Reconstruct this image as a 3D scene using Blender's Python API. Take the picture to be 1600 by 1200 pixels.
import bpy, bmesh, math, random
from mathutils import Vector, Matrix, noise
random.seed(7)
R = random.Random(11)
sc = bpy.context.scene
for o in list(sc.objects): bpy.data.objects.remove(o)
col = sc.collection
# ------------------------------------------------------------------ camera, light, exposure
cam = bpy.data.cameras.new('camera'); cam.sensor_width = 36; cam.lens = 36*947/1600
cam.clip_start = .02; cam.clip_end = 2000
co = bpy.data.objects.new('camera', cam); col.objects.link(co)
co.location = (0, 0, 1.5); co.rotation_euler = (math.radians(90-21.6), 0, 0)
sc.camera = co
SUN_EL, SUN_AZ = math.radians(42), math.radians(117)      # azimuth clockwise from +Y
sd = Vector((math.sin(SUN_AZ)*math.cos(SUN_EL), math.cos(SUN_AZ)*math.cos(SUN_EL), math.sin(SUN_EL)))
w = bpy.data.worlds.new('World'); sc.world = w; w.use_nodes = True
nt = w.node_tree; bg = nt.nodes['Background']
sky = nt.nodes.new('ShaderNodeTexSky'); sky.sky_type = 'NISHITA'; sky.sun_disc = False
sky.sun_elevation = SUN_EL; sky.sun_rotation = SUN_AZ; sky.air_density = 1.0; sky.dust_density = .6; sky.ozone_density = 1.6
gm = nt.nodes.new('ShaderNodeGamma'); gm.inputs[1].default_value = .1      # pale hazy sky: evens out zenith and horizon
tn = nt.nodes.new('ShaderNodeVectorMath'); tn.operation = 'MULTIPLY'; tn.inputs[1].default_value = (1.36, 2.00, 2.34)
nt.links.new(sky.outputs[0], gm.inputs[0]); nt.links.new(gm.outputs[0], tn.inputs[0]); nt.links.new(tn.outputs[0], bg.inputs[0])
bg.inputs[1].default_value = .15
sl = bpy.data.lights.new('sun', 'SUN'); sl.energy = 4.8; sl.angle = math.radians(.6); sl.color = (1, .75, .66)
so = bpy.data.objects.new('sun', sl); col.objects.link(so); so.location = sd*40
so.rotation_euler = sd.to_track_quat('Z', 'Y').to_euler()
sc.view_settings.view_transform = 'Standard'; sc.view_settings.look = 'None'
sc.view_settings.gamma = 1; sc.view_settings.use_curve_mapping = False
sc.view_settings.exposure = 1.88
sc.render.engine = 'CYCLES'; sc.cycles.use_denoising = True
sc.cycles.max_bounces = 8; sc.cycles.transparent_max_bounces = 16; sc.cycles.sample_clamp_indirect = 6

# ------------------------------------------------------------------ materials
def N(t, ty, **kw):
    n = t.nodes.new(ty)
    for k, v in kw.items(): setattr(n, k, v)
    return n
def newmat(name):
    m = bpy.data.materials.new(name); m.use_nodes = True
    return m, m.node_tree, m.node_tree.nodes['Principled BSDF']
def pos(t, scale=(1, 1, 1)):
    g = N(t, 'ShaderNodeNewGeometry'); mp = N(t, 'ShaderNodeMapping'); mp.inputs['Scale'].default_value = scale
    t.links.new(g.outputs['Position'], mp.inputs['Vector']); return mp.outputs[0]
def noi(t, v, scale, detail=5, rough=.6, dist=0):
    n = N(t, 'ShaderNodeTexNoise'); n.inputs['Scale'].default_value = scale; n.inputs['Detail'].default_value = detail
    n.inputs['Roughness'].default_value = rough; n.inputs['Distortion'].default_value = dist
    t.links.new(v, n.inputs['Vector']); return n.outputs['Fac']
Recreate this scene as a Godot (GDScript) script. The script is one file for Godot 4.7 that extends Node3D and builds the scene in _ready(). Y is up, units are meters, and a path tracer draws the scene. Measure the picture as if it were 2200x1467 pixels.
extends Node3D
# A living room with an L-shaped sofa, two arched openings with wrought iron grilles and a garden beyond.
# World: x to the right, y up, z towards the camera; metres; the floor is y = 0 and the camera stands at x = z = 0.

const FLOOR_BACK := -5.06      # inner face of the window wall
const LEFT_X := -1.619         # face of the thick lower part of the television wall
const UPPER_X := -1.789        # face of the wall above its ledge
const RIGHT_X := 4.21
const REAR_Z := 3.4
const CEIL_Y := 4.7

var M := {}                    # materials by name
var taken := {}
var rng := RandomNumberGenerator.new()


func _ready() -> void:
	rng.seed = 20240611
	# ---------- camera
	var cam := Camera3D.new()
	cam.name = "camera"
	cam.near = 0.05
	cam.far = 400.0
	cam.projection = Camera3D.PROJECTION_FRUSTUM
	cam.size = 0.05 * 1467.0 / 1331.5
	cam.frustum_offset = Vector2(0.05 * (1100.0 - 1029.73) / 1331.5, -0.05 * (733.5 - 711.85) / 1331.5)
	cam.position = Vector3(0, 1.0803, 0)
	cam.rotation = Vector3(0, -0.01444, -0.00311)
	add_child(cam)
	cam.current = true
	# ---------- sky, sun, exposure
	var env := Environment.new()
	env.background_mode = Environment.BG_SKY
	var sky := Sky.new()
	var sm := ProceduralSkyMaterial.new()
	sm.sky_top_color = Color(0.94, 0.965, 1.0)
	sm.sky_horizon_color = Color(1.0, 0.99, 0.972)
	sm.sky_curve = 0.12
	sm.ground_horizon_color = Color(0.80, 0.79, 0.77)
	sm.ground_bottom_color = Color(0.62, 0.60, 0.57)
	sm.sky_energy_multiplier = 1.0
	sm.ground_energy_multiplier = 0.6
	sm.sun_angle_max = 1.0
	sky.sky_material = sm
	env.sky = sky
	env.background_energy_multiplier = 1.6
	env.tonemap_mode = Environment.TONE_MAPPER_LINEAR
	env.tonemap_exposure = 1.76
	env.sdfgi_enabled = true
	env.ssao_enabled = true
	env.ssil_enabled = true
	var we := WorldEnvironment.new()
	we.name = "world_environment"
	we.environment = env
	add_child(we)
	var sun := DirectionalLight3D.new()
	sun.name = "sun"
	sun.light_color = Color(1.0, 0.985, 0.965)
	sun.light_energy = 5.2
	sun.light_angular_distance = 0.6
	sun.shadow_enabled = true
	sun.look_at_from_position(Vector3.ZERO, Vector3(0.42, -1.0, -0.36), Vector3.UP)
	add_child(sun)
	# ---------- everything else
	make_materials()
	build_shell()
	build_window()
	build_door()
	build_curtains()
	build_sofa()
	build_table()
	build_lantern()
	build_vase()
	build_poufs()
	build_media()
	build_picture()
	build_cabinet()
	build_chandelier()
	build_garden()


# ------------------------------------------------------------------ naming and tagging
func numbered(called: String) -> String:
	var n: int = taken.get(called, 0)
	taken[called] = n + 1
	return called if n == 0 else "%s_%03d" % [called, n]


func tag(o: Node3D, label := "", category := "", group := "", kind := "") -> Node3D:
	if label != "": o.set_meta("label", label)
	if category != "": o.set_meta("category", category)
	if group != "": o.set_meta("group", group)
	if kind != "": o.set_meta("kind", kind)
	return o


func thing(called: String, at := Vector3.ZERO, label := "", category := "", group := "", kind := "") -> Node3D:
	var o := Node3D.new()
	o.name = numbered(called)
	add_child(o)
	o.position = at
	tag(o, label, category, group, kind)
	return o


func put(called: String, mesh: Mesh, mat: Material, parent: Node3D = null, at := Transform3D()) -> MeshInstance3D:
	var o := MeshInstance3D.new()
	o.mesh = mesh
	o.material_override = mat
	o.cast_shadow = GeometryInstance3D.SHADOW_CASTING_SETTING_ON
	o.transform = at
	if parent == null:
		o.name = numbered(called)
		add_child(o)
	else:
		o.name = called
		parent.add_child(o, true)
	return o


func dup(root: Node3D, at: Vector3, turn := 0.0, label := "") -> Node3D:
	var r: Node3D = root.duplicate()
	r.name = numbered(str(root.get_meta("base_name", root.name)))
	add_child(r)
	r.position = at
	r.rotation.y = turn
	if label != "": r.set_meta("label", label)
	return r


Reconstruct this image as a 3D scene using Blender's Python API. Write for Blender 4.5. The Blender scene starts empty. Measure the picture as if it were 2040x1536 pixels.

◇ ◇ ◇ ◇

» **Exercise**
Please copy exactly the lines from the first line of the records above through the line containing "sc.cycles.max_bounces = 8;", including both, and nothing more.

» **Output of the exercise**
Reconstruct this image as a 3D scene using Blender's Python API. Take the picture to be 1600 by 1200 pixels.
import bpy, bmesh, math, random
from mathutils import Vector, Matrix, noise
random.seed(7)
R = random.Random(11)
sc = bpy.context.scene
for o in list(sc.objects): bpy.data.objects.remove(o)
col = sc.collection
# ------------------------------------------------------------------ camera, light, exposure
cam = bpy.data.cameras.new('camera'); cam.sensor_width = 36; cam.lens = 36*947/1600
cam.clip_start = .02; cam.clip_end = 2000
co = bpy.data.objects.new('camera', cam); col.objects.link(co)
co.location = (0, 0, 1.5); co.rotation_euler = (math.radians(90-21.6), 0, 0)
sc.camera = co
SUN_EL, SUN_AZ = math.radians(42), math.radians(117)      # azimuth clockwise from +Y
sd = Vector((math.sin(SUN_AZ)*math.cos(SUN_EL), math.cos(SUN_AZ)*math.cos(SUN_EL), math.sin(SUN_EL)))
w = bpy.data.worlds.new('World'); sc.world = w; w.use_nodes = True
nt = w.node_tree; bg = nt.nodes['Background']
sky = nt.nodes.new('ShaderNodeTexSky'); sky.sky_type = 'NISHITA'; sky.sun_disc = False
sky.sun_elevation = SUN_EL; sky.sun_rotation = SUN_AZ; sky.air_density = 1.0; sky.dust_density = .6; sky.ozone_density = 1.6
gm = nt.nodes.new('ShaderNodeGamma'); gm.inputs[1].default_value = .1      # pale hazy sky: evens out zenith and horizon
tn = nt.nodes.new('ShaderNodeVectorMath'); tn.operation = 'MULTIPLY'; tn.inputs[1].default_value = (1.36, 2.00, 2.34)
nt.links.new(sky.outputs[0], gm.inputs[0]); nt.links.new(gm.outputs[0], tn.inputs[0]); nt.links.new(tn.outputs[0], bg.inputs[0])
bg.inputs[1].default_value = .15
sl = bpy.data.lights.new('sun', 'SUN'); sl.energy = 4.8; sl.angle = math.radians(.6); sl.color = (1, .75, .66)
so = bpy.data.objects.new('sun', sl); col.objects.link(so); so.location = sd*40
so.rotation_euler = sd.to_track_quat('Z', 'Y').to_euler()
sc.view_settings.view_transform = 'Standard'; sc.view_settings.look = 'None'
sc.view_settings.gamma = 1; sc.view_settings.use_curve_mapping = False
sc.view_settings.exposure = 1.88
sc.render.engine = 'CYCLES'; sc.cycles.use_denoising = True
sc.cycles.max_bounces = 8; sc.cycles.transparent_max_bounces = 16; sc.cycles.sample_clamp_indirect = 6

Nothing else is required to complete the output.